## BEGIN Given data

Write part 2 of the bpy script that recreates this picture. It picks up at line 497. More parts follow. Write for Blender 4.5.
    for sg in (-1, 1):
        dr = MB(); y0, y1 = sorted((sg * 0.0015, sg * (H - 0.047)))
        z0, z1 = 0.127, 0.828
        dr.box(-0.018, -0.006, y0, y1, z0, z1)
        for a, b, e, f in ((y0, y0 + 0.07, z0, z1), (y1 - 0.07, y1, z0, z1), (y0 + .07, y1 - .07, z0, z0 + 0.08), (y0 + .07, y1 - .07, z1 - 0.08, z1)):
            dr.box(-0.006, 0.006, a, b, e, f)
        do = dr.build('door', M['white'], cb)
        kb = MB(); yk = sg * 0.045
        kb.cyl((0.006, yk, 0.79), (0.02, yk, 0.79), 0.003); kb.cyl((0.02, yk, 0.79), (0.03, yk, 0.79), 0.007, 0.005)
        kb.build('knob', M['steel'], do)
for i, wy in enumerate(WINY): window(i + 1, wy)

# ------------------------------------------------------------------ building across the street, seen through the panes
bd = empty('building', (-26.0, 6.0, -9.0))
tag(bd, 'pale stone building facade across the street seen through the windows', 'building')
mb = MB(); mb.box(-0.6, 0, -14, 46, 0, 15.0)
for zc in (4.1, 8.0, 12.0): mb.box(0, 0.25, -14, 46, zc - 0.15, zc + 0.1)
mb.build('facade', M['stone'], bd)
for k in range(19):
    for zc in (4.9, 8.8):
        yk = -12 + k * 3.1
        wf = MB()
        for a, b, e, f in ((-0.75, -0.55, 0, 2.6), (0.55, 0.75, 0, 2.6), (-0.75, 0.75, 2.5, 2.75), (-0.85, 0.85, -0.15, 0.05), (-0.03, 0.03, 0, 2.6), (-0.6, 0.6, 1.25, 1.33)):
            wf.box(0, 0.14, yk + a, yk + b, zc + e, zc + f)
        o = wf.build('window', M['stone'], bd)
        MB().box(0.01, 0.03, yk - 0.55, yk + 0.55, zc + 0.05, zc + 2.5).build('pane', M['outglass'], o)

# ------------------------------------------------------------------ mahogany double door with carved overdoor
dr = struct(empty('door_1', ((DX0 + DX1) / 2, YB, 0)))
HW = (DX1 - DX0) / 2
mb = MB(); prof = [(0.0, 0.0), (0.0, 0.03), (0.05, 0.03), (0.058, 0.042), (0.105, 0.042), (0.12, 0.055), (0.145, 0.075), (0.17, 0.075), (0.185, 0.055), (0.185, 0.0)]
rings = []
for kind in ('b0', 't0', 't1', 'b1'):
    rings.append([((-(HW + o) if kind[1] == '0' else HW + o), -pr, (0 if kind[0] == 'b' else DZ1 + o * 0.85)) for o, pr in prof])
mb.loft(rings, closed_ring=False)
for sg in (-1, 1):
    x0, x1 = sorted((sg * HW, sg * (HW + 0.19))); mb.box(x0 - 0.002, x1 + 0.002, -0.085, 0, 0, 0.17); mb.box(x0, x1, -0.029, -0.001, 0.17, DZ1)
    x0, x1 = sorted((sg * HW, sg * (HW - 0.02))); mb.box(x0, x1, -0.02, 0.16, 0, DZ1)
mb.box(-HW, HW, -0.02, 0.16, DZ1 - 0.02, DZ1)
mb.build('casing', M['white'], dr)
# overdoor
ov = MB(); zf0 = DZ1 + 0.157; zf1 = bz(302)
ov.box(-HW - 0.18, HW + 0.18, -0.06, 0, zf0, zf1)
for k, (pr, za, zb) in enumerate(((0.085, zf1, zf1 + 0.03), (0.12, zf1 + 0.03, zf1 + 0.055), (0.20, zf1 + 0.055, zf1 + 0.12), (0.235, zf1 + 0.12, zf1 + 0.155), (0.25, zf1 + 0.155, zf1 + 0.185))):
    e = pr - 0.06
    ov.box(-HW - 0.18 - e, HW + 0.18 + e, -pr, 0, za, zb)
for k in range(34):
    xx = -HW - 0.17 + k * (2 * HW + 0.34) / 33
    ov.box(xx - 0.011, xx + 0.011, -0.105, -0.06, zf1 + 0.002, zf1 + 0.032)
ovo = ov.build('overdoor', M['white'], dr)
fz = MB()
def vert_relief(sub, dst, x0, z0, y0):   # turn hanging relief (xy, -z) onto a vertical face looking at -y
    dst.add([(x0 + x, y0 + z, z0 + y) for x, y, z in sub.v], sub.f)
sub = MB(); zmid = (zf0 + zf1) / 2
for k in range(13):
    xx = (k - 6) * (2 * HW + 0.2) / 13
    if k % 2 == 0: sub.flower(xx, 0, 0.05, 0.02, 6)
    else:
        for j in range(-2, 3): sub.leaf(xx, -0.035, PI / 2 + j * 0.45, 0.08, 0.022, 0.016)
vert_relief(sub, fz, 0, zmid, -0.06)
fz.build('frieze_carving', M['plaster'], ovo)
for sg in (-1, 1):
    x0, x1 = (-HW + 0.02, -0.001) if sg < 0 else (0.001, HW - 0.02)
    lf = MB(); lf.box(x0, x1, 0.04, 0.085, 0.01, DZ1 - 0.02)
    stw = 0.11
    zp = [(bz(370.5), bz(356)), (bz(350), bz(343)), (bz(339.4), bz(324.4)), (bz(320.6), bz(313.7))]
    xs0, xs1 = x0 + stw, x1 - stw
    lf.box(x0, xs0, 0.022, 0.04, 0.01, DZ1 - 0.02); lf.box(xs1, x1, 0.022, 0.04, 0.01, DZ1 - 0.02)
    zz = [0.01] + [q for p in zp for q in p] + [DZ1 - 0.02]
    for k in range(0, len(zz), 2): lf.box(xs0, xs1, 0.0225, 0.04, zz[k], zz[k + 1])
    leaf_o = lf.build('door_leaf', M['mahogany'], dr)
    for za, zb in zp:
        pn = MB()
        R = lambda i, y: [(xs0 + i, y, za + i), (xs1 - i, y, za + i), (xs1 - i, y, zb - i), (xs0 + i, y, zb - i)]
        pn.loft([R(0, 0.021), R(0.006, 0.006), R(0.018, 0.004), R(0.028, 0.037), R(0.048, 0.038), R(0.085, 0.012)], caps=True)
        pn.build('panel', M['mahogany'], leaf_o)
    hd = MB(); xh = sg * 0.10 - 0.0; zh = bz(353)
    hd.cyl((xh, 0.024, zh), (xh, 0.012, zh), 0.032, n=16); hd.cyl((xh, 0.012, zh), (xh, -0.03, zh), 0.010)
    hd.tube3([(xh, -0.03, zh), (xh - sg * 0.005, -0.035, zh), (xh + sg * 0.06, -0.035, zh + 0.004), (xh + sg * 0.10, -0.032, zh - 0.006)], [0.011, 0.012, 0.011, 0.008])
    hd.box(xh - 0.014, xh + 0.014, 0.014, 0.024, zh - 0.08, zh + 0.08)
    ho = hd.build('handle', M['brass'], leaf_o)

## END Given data

§ Problem requirements: Each line of the material above needs to be quoted exactly, please.

§ Task solution:
Write part 2 of the bpy script that recreates this picture. It picks up at line 497. More parts follow. Write for Blender 4.5.
    for sg in (-1, 1):
        dr = MB(); y0, y1 = sorted((sg * 0.0015, sg * (H - 0.047)))
        z0, z1 = 0.127, 0.828
        dr.box(-0.018, -0.006, y0, y1, z0, z1)
        for a, b, e, f in ((y0, y0 + 0.07, z0, z1), (y1 - 0.07, y1, z0, z1), (y0 + .07, y1 - .07, z0, z0 + 0.08), (y0 + .07, y1 - .07, z1 - 0.08, z1)):
            dr.box(-0.006, 0.006, a, b, e, f)
        do = dr.build('door', M['white'], cb)
        kb = MB(); yk = sg * 0.045
        kb.cyl((0.006, yk, 0.79), (0.02, yk, 0.79), 0.003); kb.cyl((0.02, yk, 0.79), (0.03, yk, 0.79), 0.007, 0.005)
        kb.build('knob', M['steel'], do)
for i, wy in enumerate(WINY): window(i + 1, wy)

# ------------------------------------------------------------------ building across the street, seen through the panes
bd = empty('building', (-26.0, 6.0, -9.0))
tag(bd, 'pale stone building facade across the street seen through the windows', 'building')
mb = MB(); mb.box(-0.6, 0, -14, 46, 0, 15.0)
for zc in (4.1, 8.0, 12.0): mb.box(0, 0.25, -14, 46, zc - 0.15, zc + 0.1)
mb.build('facade', M['stone'], bd)
for k in range(19):
    for zc in (4.9, 8.8):
        yk = -12 + k * 3.1
        wf = MB()
        for a, b, e, f in ((-0.75, -0.55, 0, 2.6), (0.55, 0.75, 0, 2.6), (-0.75, 0.75, 2.5, 2.75), (-0.85, 0.85, -0.15, 0.05), (-0.03, 0.03, 0, 2.6), (-0.6, 0.6, 1.25, 1.33)):
            wf.box(0, 0.14, yk + a, yk + b, zc + e, zc + f)
        o = wf.build('window', M['stone'], bd)
        MB().box(0.01, 0.03, yk - 0.55, yk + 0.55, zc + 0.05, zc + 2.5).build('pane', M['outglass'], o)

# ------------------------------------------------------------------ mahogany double door with carved overdoor
dr = struct(empty('door_1', ((DX0 + DX1) / 2, YB, 0)))
HW = (DX1 - DX0) / 2
mb = MB(); prof = [(0.0, 0.0), (0.0, 0.03), (0.05, 0.03), (0.058, 0.042), (0.105, 0.042), (0.12, 0.055), (0.145, 0.075), (0.17, 0.075), (0.185, 0.055), (0.185, 0.0)]
rings = []
for kind in ('b0', 't0', 't1', 'b1'):
    rings.append([((-(HW + o) if kind[1] == '0' else HW + o), -pr, (0 if kind[0] == 'b' else DZ1 + o * 0.85)) for o, pr in prof])
mb.loft(rings, closed_ring=False)
for sg in (-1, 1):
    x0, x1 = sorted((sg * HW, sg * (HW + 0.19))); mb.box(x0 - 0.002, x1 + 0.002, -0.085, 0, 0, 0.17); mb.box(x0, x1, -0.029, -0.001, 0.17, DZ1)
    x0, x1 = sorted((sg * HW, sg * (HW - 0.02))); mb.box(x0, x1, -0.02, 0.16, 0, DZ1)
mb.box(-HW, HW, -0.02, 0.16, DZ1 - 0.02, DZ1)
mb.build('casing', M['white'], dr)
# overdoor
ov = MB(); zf0 = DZ1 + 0.157; zf1 = bz(302)
ov.box(-HW - 0.18, HW + 0.18, -0.06, 0, zf0, zf1)
for k, (pr, za, zb) in enumerate(((0.085, zf1, zf1 + 0.03), (0.12, zf1 + 0.03, zf1 + 0.055), (0.20, zf1 + 0.055, zf1 + 0.12), (0.235, zf1 + 0.12, zf1 + 0.155), (0.25, zf1 + 0.155, zf1 + 0.185))):
    e = pr - 0.06
    ov.box(-HW - 0.18 - e, HW + 0.18 + e, -pr, 0, za, zb)
for k in range(34):
    xx = -HW - 0.17 + k * (2 * HW + 0.34) / 33
    ov.box(xx - 0.011, xx + 0.011, -0.105, -0.06, zf1 + 0.002, zf1 + 0.032)
ovo = ov.build('overdoor', M['white'], dr)
fz = MB()
def vert_relief(sub, dst, x0, z0, y0):   # turn hanging relief (xy, -z) onto a vertical face looking at -y
    dst.add([(x0 + x, y0 + z, z0 + y) for x, y, z in sub.v], sub.f)
sub = MB(); zmid = (zf0 + zf1) / 2
for k in range(13):
    xx = (k - 6) * (2 * HW + 0.2) / 13
    if k % 2 == 0: sub.flower(xx, 0, 0.05, 0.02, 6)
    else:
        for j in range(-2, 3): sub.leaf(xx, -0.035, PI / 2 + j * 0.45, 0.08, 0.022, 0.016)
vert_relief(sub, fz, 0, zmid, -0.06)
fz.build('frieze_carving', M['plaster'], ovo)
for sg in (-1, 1):
    x0, x1 = (-HW + 0.02, -0.001) if sg < 0 else (0.001, HW - 0.02)
    lf = MB(); lf.box(x0, x1, 0.04, 0.085, 0.01, DZ1 - 0.02)
    stw = 0.11
    zp = [(bz(370.5), bz(356)), (bz(350), bz(343)), (bz(339.4), bz(324.4)), (bz(320.6), bz(313.7))]
    xs0, xs1 = x0 + stw, x1 - stw
    lf.box(x0, xs0, 0.022, 0.04, 0.01, DZ1 - 0.02); lf.box(xs1, x1, 0.022, 0.04, 0.01, DZ1 - 0.02)
    zz = [0.01] + [q for p in zp for q in p] + [DZ1 - 0.02]
    for k in range(0, len(zz), 2): lf.box(xs0, xs1, 0.0225, 0.04, zz[k], zz[k + 1])
    leaf_o = lf.build('door_leaf', M['mahogany'], dr)
    for za, zb in zp:
        pn = MB()
        R = lambda i, y: [(xs0 + i, y, za + i), (xs1 - i, y, za + i), (xs1 - i, y, zb - i), (xs0 + i, y, zb - i)]
        pn.loft([R(0, 0.021), R(0.006, 0.006), R(0.018, 0.004), R(0.028, 0.037), R(0.048, 0.038), R(0.085, 0.012)], caps=True)
        pn.build('panel', M['mahogany'], leaf_o)
    hd = MB(); xh = sg * 0.10 - 0.0; zh = bz(353)
    hd.cyl((xh, 0.024, zh), (xh, 0.012, zh), 0.032, n=16); hd.cyl((xh, 0.012, zh), (xh, -0.03, zh), 0.010)
    hd.tube3([(xh, -0.03, zh), (xh - sg * 0.005, -0.035, zh), (xh + sg * 0.06, -0.035, zh + 0.004), (xh + sg * 0.10, -0.032, zh - 0.006)], [0.011, 0.012, 0.011, 0.008])
    hd.box(xh - 0.014, xh + 0.014, 0.014, 0.024, zh - 0.08, zh + 0.08)
    ho = hd.build('handle', M['brass'], leaf_o)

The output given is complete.